Toys "R" Us Inc.'s fiscal first-quarter loss widened as the toy retailer's same-store sales decreased and margins narrowed.

Antonio Urcelay, interim Chief Executive, said soft sales were partially impacted by global economic challenges and prolonged cool weather conditions around the world, which was similar to what other retailers have faced. The continued weakness in the electronics and entertainment category also hurt revenue, he said.

Toys "R" Us was purchased in 2005 by Vornado Realty Trust (VNO) and private-equity firms Bain Capital and Kohlberg Kravis Roberts & Co. (KKR) for $6.6 billion.
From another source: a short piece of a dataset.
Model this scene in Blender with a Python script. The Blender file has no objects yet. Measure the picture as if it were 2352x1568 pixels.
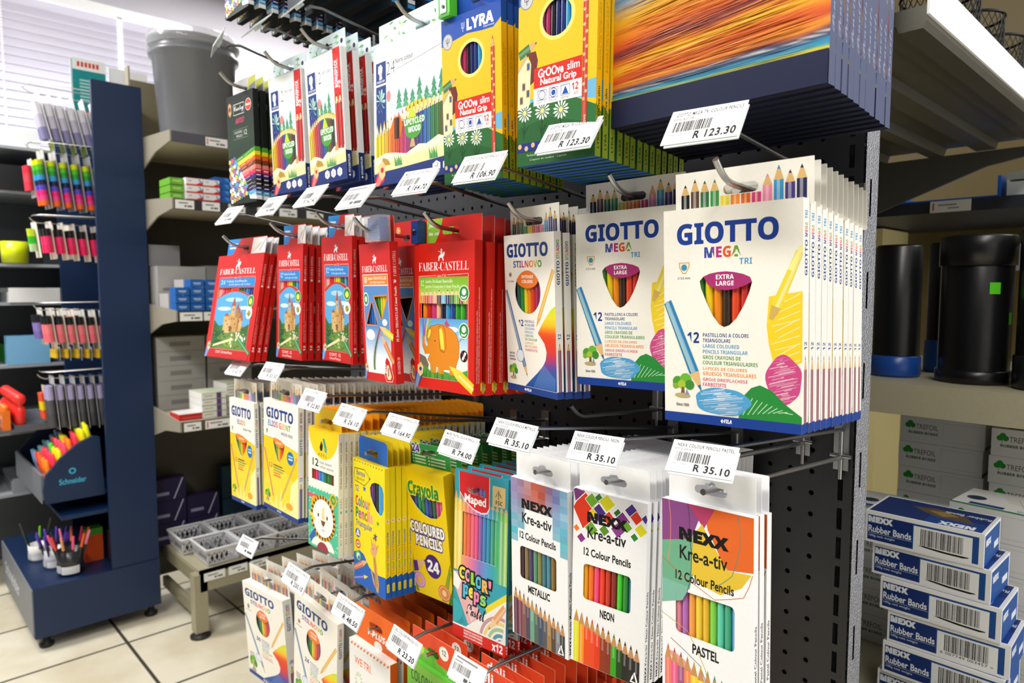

The retailer dropped plans for an initial public offering earlier this year after almost three years of withering sales and heightened competition from online players. The company in February announced that former CEO Jerry Storch would step down.

For the quarter ended May 4, Toys "R" Us reported a loss of $111 million, compared with a year-earlier loss of $60 million. Net sales slipped 7.8% to $2.4 billion.

Same-store sales declined 8.4% domestically and fell 5.8% internationally. Overall, the decrease was mainly due to lower sales in the company's juvenile, seasonal and entertainment categories.

Gross margin narrowed to 37.4% from 38.2%, primarily because of margin rate declines in certain categories.

The latest period included a foreign currency translation impact of $67 million.